While driving out of Phoenix toward Fairvale, California in her
black car, Marion stares straight ahead and trance-like while
imagining that she is on her way to elope with Sam with the
large sum of cash with which to finance her elopement and
marriage. She hears a conversation with a startled Sam who is
surprised to see her in Fairvale - with pilfered money for their
salvation. His startled, echoing voice speaks in her head. With
an uneasy reaction to her appearance, he would undoubtedly
reject her solution to their problem:
Marion, what in the world, what are you doing up here? Of course
I'm glad to see you. I always am. What is it, Marion?
Their conversation is cut short and interrupted. Significantly,
she cannot finish talking with him.
While waiting at a stoplight, her boss (and Cassidy) pass by in
the cross-walk in front of her. He at first smiles and nods when
recognizing her, and leaves the frame of the windshield.
Likewise, she smiles - nervously. But then he stops, turns and
furrows his brow at her. Mr. Lowery is puzzled and concerned to
see her in her car when she was supposed to be home sick.

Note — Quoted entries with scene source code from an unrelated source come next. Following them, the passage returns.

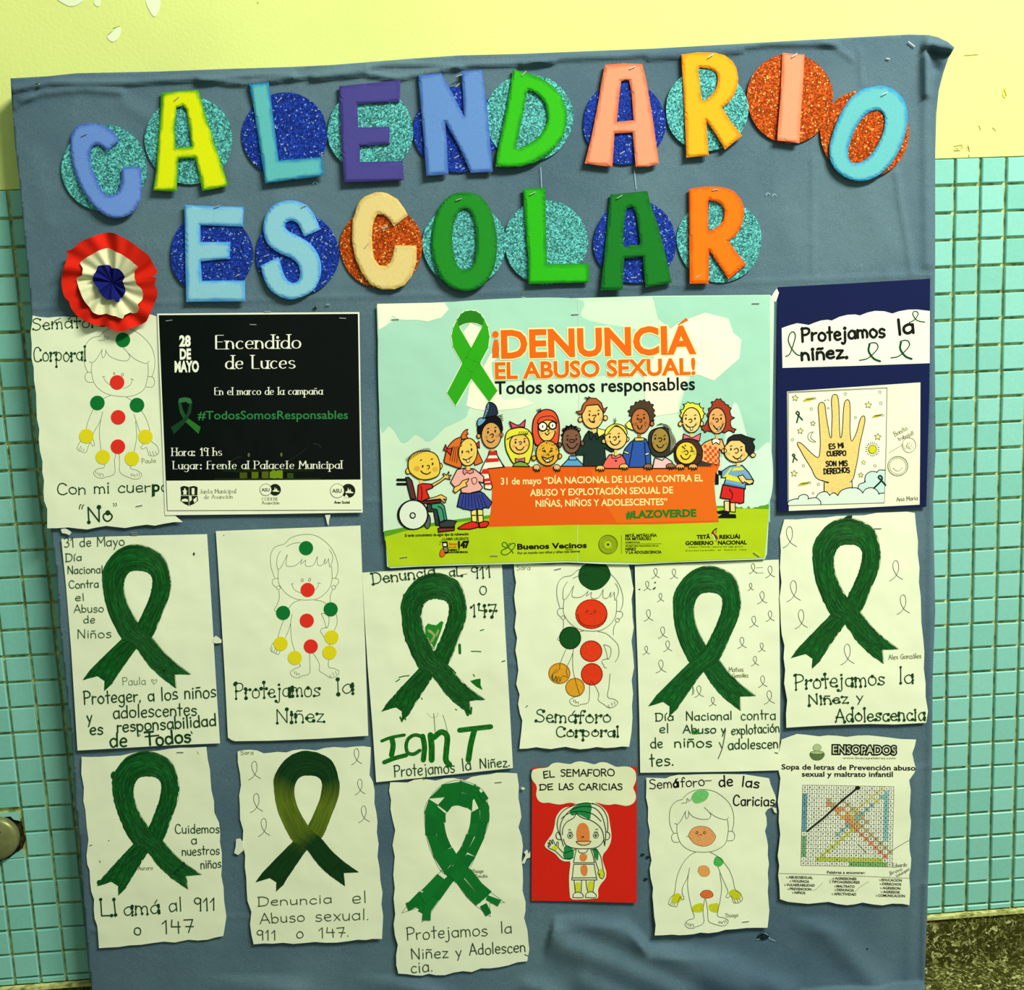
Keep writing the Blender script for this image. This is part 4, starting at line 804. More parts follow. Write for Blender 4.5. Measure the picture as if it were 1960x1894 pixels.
a.poly([(133,1526),(1845,1518),(1852,1780),(142,1786)], (234,244,200)); a.stroke([(128,1524),(140,1788),(1855,1782)], 5, K, 1, curve=False)
a.shape([(255,1580),(285,1568),(330,1578),(375,1568),(408,1580),(405,1640),(412,1700),(370,1730),(332,1745),(295,1730),(255,1700),(262,1640)], K, None, lay=1, curve=False)
PW = (234,244,200)
a.shape([(290,1590),(300,1590),(305,1610),(318,1612),(308,1625),(312,1645),(280,1645),(283,1622),(272,1612),(286,1608)], PW, None, lay=2, curve=False); a.poly([(355,1588),(380,1588),(380,1640),(372,1650),(355,1640)], PW, 2); a.poly([(265,1690),(300,1680),(322,1690),(322,1708),(268,1706)], PW, 2); a.poly([(335,1660),(352,1655),(358,1690),(340,1710)], PW, 2); a.poly([(368,1690),(400,1665),(402,1700),(378,1718)], PW, 2)
a.stroke([(258,1655),(408,1655)], 4, PW, 3); a.stroke([(332,1580),(332,1740)], 4, PW, 3)
GG = (70,84,48)
hand(a, 'Junta Municipal', (425,1636), (750,1632), 38, 4.5, GG, 1, serif=True, jit=0); hand(a, 'de Asunción', (463,1684), (720,1680), 36, 4.5, GG, 1, serif=True, jit=0)
for (x, y, r) in ((1010,1603,52), (1642,1612,62)):
    a.ell(x, y, r, r, None, K, 3, 1); a.ell(x+r*1.58, y, r, r, K, None, lay=1); a.ell(x, y, r-2, r-2, PW, None, lay=2); a.ell(x, y, r, r, None, K, 3, 2); printed(a, 'ASU', (x-r*.7, y+r*.26), (x+r*.62, y+r*.26), r*.52, K, 3, .02)
    q = x+r*1.58; a.poly([(q-r*.4,y+r*.1),(q-r*.15,y+r*.05),(q-r*.02,y-r*.5),(q+r*.12,y+r*.02),(q+r*.3,y-r*.3),(q+r*.4,y+r*.1),(q+r*.8,y+r*.25),(q+r*.6,y+r*.35),(q-r*.4,y+r*.3)], PW, 3)
a.poly([(1702,1672),(1722,1640),(1745,1672)], PW, 4)
hand(a, 'CODENI', (975,1698), (1113,1697), 26, 4, GG, 1, serif=True, jit=0); hand(a, 'Asunción', (975,1732), (1132,1730), 26, 5, GG, 1, serif=True, jit=0); hand(a, 'Área Social', (1616,1724), (1752,1723), 20, 4.5, K, 1, jit=0); a.done()
for (x, y, an) in ((155,107,8), (898,143,-2), (1690,87,-3), (1028,28,3)): T.staple(x, y, an, 13)
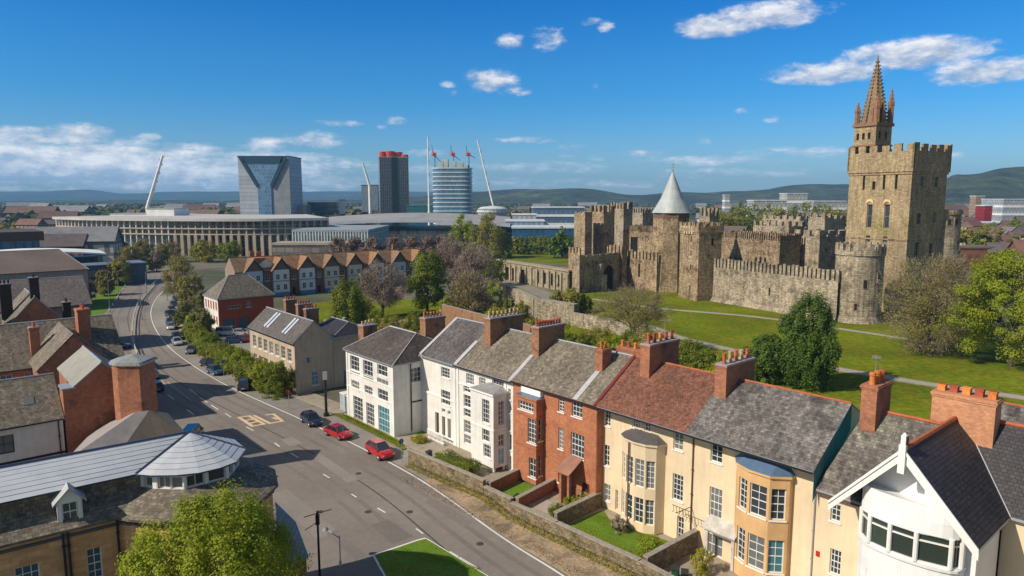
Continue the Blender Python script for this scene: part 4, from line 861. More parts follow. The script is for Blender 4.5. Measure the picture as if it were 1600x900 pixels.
b = MB(); wall(b, h, (arc[2][0], arc[2][1] - .02), (arc[4][0], arc[4][1] - .02), 3.2, 5.9, [(.7, 3.6, .7, 1.6, 1, 2, {})]); b.build('lower_panel', panel_m, h)
th_ = .18; T_ = lambda p: (p[0], p[1], p[2] + th_); b = MB(); rx = W + 14
b.slab([T_(p) for p in [(fL, yo, fz - .2), (uc, yo, gr), (uc, rb, gr), (fL, 3.0, fz - .2)]], th_, 0, 1) if False else None
for ps in ([(fL, yo, fz - .2), (uc, yo, gr), (uc, rb, gr)], [(fL, yo, fz - .2), (uc, rb, gr), (fL, 3.4, fz - .2)]): b.slab([T_(p) for p in ps], th_, 0, 1)
b.slab([T_(p) for p in [(uc, yo, gr), (fR, yo, fz - .2), (fR, vb, fz - .2), (uc, rb, gr)]], th_, 0, 1)
b.slab([T_(p) for p in [(fR, vb, fz - .2), (rx, vb, fz - .2), (rx, rb, gr), (uc, rb, gr)]], th_, 0, 1)
b.slab([T_(p) for p in [(uc, rb, gr), (rx, rb, gr), (rx, rb + 4.5, fz), (uc - 2, rb + 4.5, fz)]], th_, 0, 1)
rf = b.build('roof', [slate_dark, lead], t)
b = MB(); b.tube((uc, yo + .15, gr + th_ + .03), (uc, rb, gr + th_ + .03), .17, n=6); b.tube((uc, rb, gr + th_ + .03), (rx, rb, gr + th_ + .03), .16, n=6); b.build('ridge', ridge_red, rf)
b = MB(); b.tube((fR, vb, fz - .2 + th_), (uc, rb, gr + th_), .05, n=5); b.build('valley_lead', lead_light, rf)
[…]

Likewise, her face turns frozen after realizing that she has
been caught. Bernard Herrmann's jarring music begins to play,
slashing at her. She pulls away, gulps hard, and looks back -
her conscience already gnawing away.
Unnerved but still drifting along irrationally, Marion drives
her dark-toned car toward Fairvale from Phoenix and it turns to
dusk and nighttime. She repeatedly looks into her rear-view
mirror - symbolically checking out her own inner thoughts. She
blinks her tired eyes and tries to avoid the glare of headlights
of oncoming cars - spotlighting her crime.